The film tacitly avoids the physical side of the relationship between Duras and her young lover and focuses on the emotional and intellectual side.  This is probably for the best (for artistic reasons, and also out of respect for Duras)  but it does prevent us from appreciating the true nature of the love between Duras and Andréa, which the former described as a "scandalous passion".   Lust was unquestionably a part of their mutual attraction but what we are shown is an idealised view of the affair - attractive, humanist, but a tad sanitised.    This highlights the film’s only real flaw - Dayan’s approach is too conventional, too risk-averse for the film to feel totally sincere and realistic.  Even Duras’ descent into dementia and death is treated with ponderous caution.  Surely the writer’s suffering over this period was much greater than what we are shown?

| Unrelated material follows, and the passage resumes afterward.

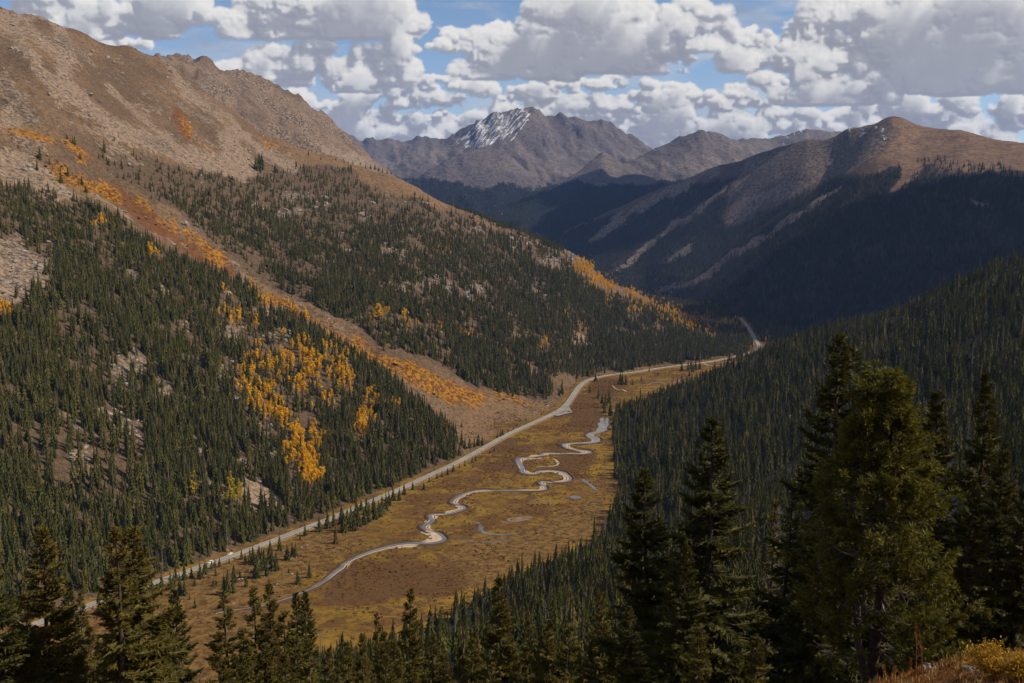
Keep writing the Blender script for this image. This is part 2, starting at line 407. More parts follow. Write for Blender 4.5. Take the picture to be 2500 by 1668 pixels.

Whilst it is easy to fault the film, the same cannot be said of its lead actress.   Probably no one in the world is better suited to portray Duras on screen than Jeanne Moreau, arguably France’s greatest living actress.  Moreau has made a career out of playing extreme, slightly perverse femme fatales, and has a rough physique and voice to match.  Neither beautiful nor feminine in the conventional sense of the word, Moreau has a magnetic quality that makes her an elusive object of desire, epitomised by her portrayal of Catherine in François Truffaut’s Jules et Jim (1962).  As Duras, Jeanne Moreau is devastatingly convincing, quite possibly her most arresting performance to date.  It is her moving portrayal of a woman who has given everything to her art and who discovers true love in the winter of her life which vastly overshadows film’s other technical or artistic merits.